Information supplied:
>>>

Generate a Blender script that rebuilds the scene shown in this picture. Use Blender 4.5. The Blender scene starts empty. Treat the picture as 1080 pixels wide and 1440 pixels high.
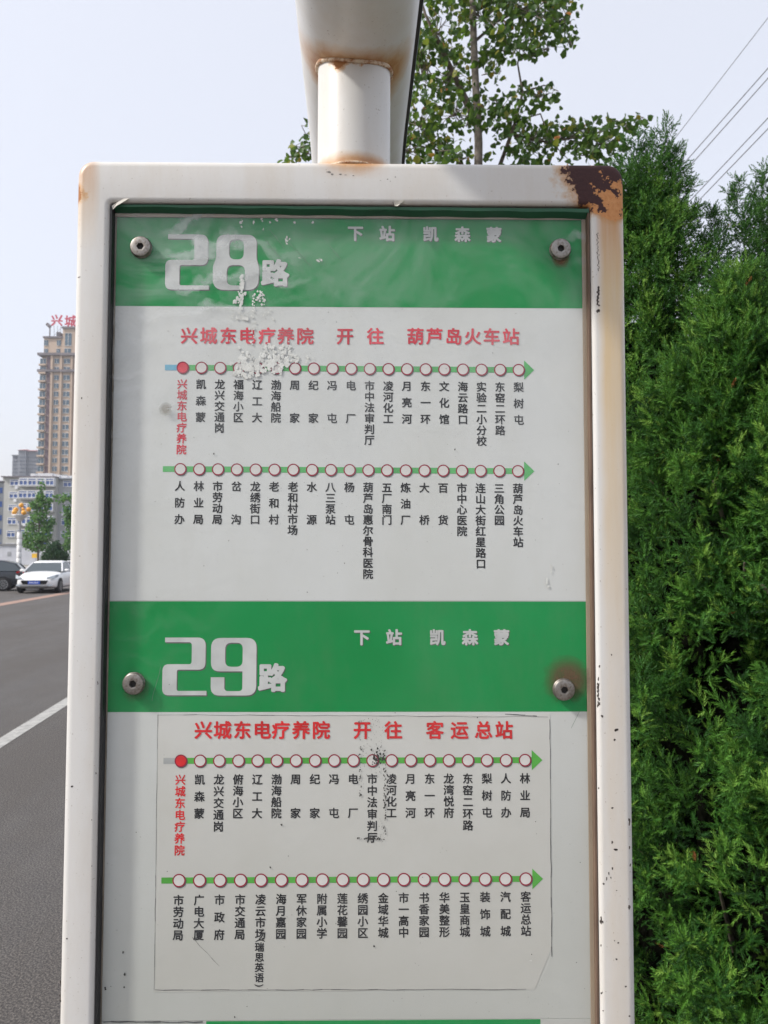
import bpy, math, random
import numpy as np
from mathutils import Vector, Matrix
R = math.radians
rng = np.random.default_rng(7)
random.seed(7)
sc = bpy.context.scene

# ------------------------------------------------------------------ camera
F = 1080.0                                   # focal length in photo pixels (27 mm on a 36 mm long side)
CAM = np.array((0.0, 0.0, 2.0))             # eye height over the road
_r = np.array((1.0, -0.002, -0.0124)); _r /= np.linalg.norm(_r)
_u = np.array((0.0078, 0.9987, -0.0500)); _u -= _r*_u.dot(_r); _u /= np.linalg.norm(_u)
_y = np.cross(_u, _r)
MW = np.array((_r, _y, _u))                  # camera vector -> world vector
cd = bpy.data.cameras.new('camera'); cam = bpy.data.objects.new('camera', cd); sc.collection.objects.link(cam)
m4 = Matrix.Identity(4)
for i in range(3):
    for j in range(3): m4[i][j] = MW[i][j]
    m4[i][3] = CAM[i]
cam.matrix_world = m4
cd.sensor_fit = 'VERTICAL'; cd.sensor_height = 36; cd.sensor_width = 27; cd.lens = 27
cd.clip_start = 0.05; cd.clip_end = 3000
cd.dof.use_dof = True; cd.dof.focus_distance = 0.88; cd.dof.aperture_fstop = 17.0
sc.camera = cam

# ------------------------------------------------------------------ light
SUN_DIR = Vector((-0.68, -0.24, 0.68)).normalized()      # towards the sun
elev = math.asin(SUN_DIR.z); azim = math.atan2(SUN_DIR.x, SUN_DIR.y)
w = bpy.data.worlds.new('World'); sc.world = w; w.use_nodes = True
nt = w.node_tree; nt.nodes.clear()
sky = nt.nodes.new('ShaderNodeTexSky'); sky.sky_type = 'NISHITA'; sky.sun_disc = False
sky.sun_elevation = elev; sky.sun_rotation = azim
sky.air_density = 1.0; sky.dust_density = 5.0; sky.ozone_density = 1.0; sky.altitude = 0
hz = nt.nodes.new('ShaderNodeMixRGB'); hz.inputs[0].default_value = 0.55; hz.inputs[2].default_value = (7.5, 7.55, 8.0, 1)
bg = nt.nodes.new('ShaderNodeBackground'); bg.inputs[1].default_value = 0.132
wo = nt.nodes.new('ShaderNodeOutputWorld')
nt.links.new(sky.outputs[0], hz.inputs[1]); nt.links.new(hz.outputs[0], bg.inputs[0]); nt.links.new(bg.outputs[0], wo.inputs[0])
sl = bpy.data.lights.new('sun', 'SUN'); sl.energy = 3.4; sl.angle = R(4.0); sl.color = (1.0, 0.965, 0.91)
so = bpy.data.objects.new('sun', sl); sc.collection.objects.link(so)
so.rotation_euler = (-SUN_DIR).to_track_quat('-Z', 'Y').to_euler()
sc.view_settings.view_transform = 'Standard'; sc.view_settings.look = 'None'
sc.view_settings.exposure = 0.37; sc.view_settings.gamma = 1; sc.view_settings.use_curve_mapping = False
sc.cycles.use_denoising = True
sc.cycles.max_bounces = 8; sc.cycles.transparent_max_bounces = 12
sc.cycles.caustics_reflective = False; sc.cycles.caustics_refractive = False

# ------------------------------------------------------------------ pixel -> place
def ray(px, py): return MW @ np.array(((px-540)/F, (720-py)/F, -1.0))
def at(px, py, Y):
    d = ray(px, py); return CAM + d*(Y/d[1])
def ground(px, py, z=0.0):
    d = ray(px, py); return CAM + d*((z-CAM[2])/d[2])
_d = ray(435, 778); RDA = math.atan2(-_d[0], _d[1])      # heading of the road
RD = np.array((-math.sin(RDA), math.cos(RDA), 0)); RR = np.array((math.cos(RDA), math.sin(RDA), 0))
def road(lat, dist, z=0.0):
    p = RR*lat + RD*dist; return np.array((p[0], p[1], z))

# ------------------------------------------------------------------ objects
def link(o, parent=None):
    sc.collection.objects.link(o)
    if parent is not None: o.parent = parent
    return o
def tag(o, label=None, cat=None, group=None, kind=None):
    if label: o['label'] = label
    if cat: o['category'] = cat
    if group: o['group'] = group
    if kind: o['kind'] = kind
    return o
def empty(name, loc=(0, 0, 0), rz=0):
    o = bpy.data.objects.new(name, None); link(o); o.location = loc; o.rotation_euler = (0, 0, rz); o.empty_display_size = .1
    return o
class MB:
    def __init__(s): s.v = []; s.f = []; s.m = []; s.sm = []
    def add(s, vs, fs, mat=0, smooth=False):
        b = len(s.v); s.v += [tuple(map(float, v)) for v in vs]
        for f in fs: s.f.append(tuple(i+b for i in f)); s.m.append(mat); s.sm.append(smooth)
        return s
    def box(s, a, b, mat=0):
        x0, y0, z0 = a; x1, y1, z1 = b
        vs = [(x0,y0,z0),(x1,y0,z0),(x1,y1,z0),(x0,y1,z0),(x0,y0,z1),(x1,y0,z1),(x1,y1,z1),(x0,y1,z1)]
        return s.add(vs, [(0,3,2,1),(4,5,6,7),(0,1,5,4),(1,2,6,5),(2,3,7,6),(3,0,4,7)], mat)
    def tube(s, pts, rad, n=8, mat=0, cap=True, smooth=True):
        pts = [Vector(p) for p in pts]
        rads = rad if hasattr(rad, '__len__') else [rad]*len(pts)
        ref = None; vs = []
        for i, p in enumerate(pts):
            t = (pts[min(i+1, len(pts)-1)] - pts[max(i-1, 0)]).normalized()
            if ref is None:
                ref = Vector((0, 0, 1)) if abs(t.z) < .9 else Vector((1, 0, 0))
            a = (ref - t*ref.dot(t)).normalized(); ref = a; b = t.cross(a)
            for k in range(n):
                q = 2*math.pi*k/n; vs.append(p + (a*math.cos(q) + b*math.sin(q))*rads[i])
        fs = []
        for i in range(len(pts)-1):
            for k in range(n):
                k2 = (k+1) % n; fs.append((i*n+k, i*n+k2, (i+1)*n+k2, (i+1)*n+k))
        s.add(vs, fs, mat, smooth)
        if cap:
            s.add([vs[k] for k in range(n)], [tuple(range(n))[::-1]], mat)
            s.add(vs[-n:], [tuple(range(n))], mat)
        return s
    def lathe(s, prof, c=(0, 0, 0), n=24, mat=0, axis='z', smooth=True):
        vs = []
        for r, h in prof:
            for k in range(n):
                q = 2*math.pi*k/n; x, y = r*math.cos(q), r*math.sin(q)
                vs.append((c[0]+x, c[1]+y, c[2]+h) if axis == 'z' else (c[0]+x, c[1]-h, c[2]+y))
        fs = [(i*n+k, i*n+(k+1) % n, (i+1)*n+(k+1) % n, (i+1)*n+k) for i in range(len(prof)-1) for k in range(n)]
        return s.add(vs, fs, mat, smooth)
    def mesh(s, name, mats):
        me = bpy.data.meshes.new(name); me.from_pydata(s.v, [], s.f)
        for m in (mats if isinstance(mats, (list, tuple)) else [mats]): me.materials.append(m)
        me.polygons.foreach_set('material_index', s.m); me.polygons.foreach_set('use_smooth', s.sm)
        me.update(); return me
    def build(s, name, mats, parent=None, loc=None):
        o = link(bpy.data.objects.new(name, s.mesh(name, mats)), parent)
        if loc is not None: o.location = loc
        return o
def tri_mesh(name, V, T, mat, attr=None, smooth=False):
    """V (n,3), T (m,3) numpy; attr: per-face float 'tint'"""
    me = bpy.data.meshes.new(name)
    me.vertices.add(len(V)); me.vertices.foreach_set('co', np.ascontiguousarray(V, dtype=np.float32).ravel())
    me.loops.add(len(T)*3); me.loops.foreach_set('vertex_index', np.ascontiguousarray(T, dtype=np.int32).ravel())
    me.polygons.add(len(T)); me.polygons.foreach_set('loop_start', np.arange(0, len(T)*3, 3, dtype=np.int32))
    if attr is not None:
        a = me.attributes.new('tint', 'FLOAT', 'FACE'); a.data.foreach_set('value', np.asarray(attr, dtype=np.float32))
    me.materials.append(mat); me.update(calc_edges=True)
    return me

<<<

The task: Your answer should be one number: how many lines in the material above contain the string "scene".

Solved exercise: 2